How the Nerds Are Going to Save Our City

Computer programmers from Code for America to the rescue!

Over the course of this year, five computer-geek transplants are going to try to change Philly government forever. And the revolution is probably going to involve an app.

It’s all coming courtesy a group called Code for America — sort of like Teach for America, but with computer programmers instead of teachers. The (non-partisan, apolitical) organization based in San Francisco has found and funded 20 “fellows” — programmers chosen from a highly competitive pool of 300+ applicants — to come work with our city and three others. (Each chosen city applied, competed and won the opportunity in an equally fierce competition.) Their mission? To develop technology to improve the city in some way. CFA wants to move the chosen cities toward more transparency and citizen collaboration, to spend about a year making each city government more responsive, more open … and, yeah, cooler.

Jeff Friedman, Mayor Nutter’s chief of staff in the division of technology, says it’s too early to tell exactly what sort of tech program we’re talking about here: Our five Philadelphia fellows don’t even get to Philly until February. But, he says, the idea is to use modern, accessible methods of technology to help us all rally around issues, and work within our own neighborhoods — helping people engage with the government more, so that the government can respond more to issues that matter to us.

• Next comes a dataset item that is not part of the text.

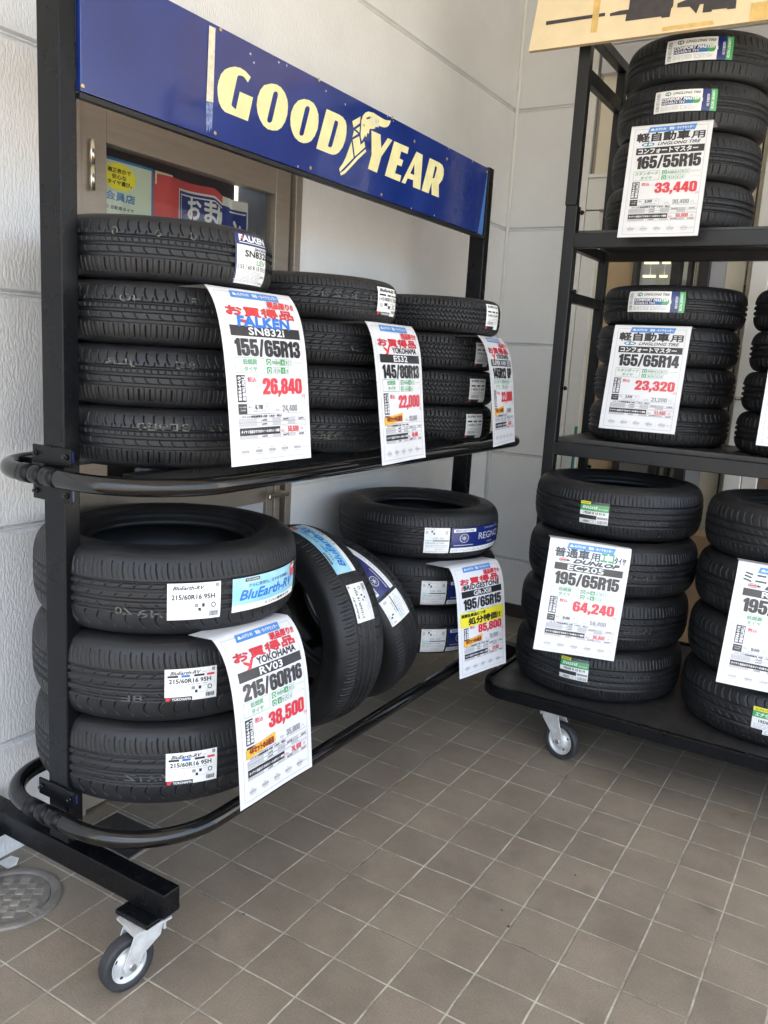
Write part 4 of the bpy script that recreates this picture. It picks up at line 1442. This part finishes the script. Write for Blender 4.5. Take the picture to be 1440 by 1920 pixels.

The upshot to all this, he says, is that Code for America — whose board includes bold names from O’Reilly Media, Google, Blue State Digital, to name a few — picked Philly for the project because they think we get it, and that things can take off here, and possibly even work in other cities after we lead the way.

“It’s a great conversation to start,” Friedman says. “How do we engage more with citizens, and make a real connection?”

Philly ahead of everyone instead of behind? Philly changing the way things have always been done? Philly trying to be more accountable to the people who pay taxes? It certainly sounds promising. We’ll keep you posted.

(In the meantime, Accountants for America and City Councils for America, we’re ready and waiting for you.)